Ny Teknik: What results have you obtained from the analyses?

Kullander: Both measurements show that the pure nickel powder contains mainly nickel, and the used powder is different in that several elements are present, mainly 10 percent copper and 11 percent iron. The isotopic analysis through ICP-MS doesn’t show any deviation from the natural isotopic composition of nickel and copper.

Ny Teknik: How do you interpret the results?

Kullander: Provided that copper is not one of the additives used as catalyst, the copper isotopes 63 and 65 can only have been formed during the process. Their presence is therefore a proof that nuclear reactions took place in the process. However, it’s remarkable that nickel-58 and hydrogen can form copper-63 (70%) and copper-65 (30%). This means that in the process, the original nickel-58 should have grown by five and seven atomic mass-units, respectively, during the nuclear transmutation. However, there are two stable isotopes of nickel with low concentration, nickel-62 and nickel-64, which could conceivably contribute to copper production. According to Rossi copper is not among the additives. 100 grams of nickel had been used during 2.5 months of continuous heating with 10 kW output power. A straightforward calculation shows that a large proportion of the nickel must have been consumed if it was ‘burned’ in a nuclear process. It’s then somewhat strange that the isotopic composition doesn’t differ from the natural.

Ny Teknik: What further analyses are you planning?
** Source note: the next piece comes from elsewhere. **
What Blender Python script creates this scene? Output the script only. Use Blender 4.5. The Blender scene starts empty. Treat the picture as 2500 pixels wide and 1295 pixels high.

Kullander: We have not planned anything definite. If it’s possible to refine the isotopic measurements, further isotopic measurements would be important mainly to get a better accuracy in the field of 60 to 65 atomic mass units. We have also discussed with Rossi installing an energy catalyzer at a laboratory in Uppsala to perform more detailed measurements. These could be part of a scientific collaboration with the Bologna University.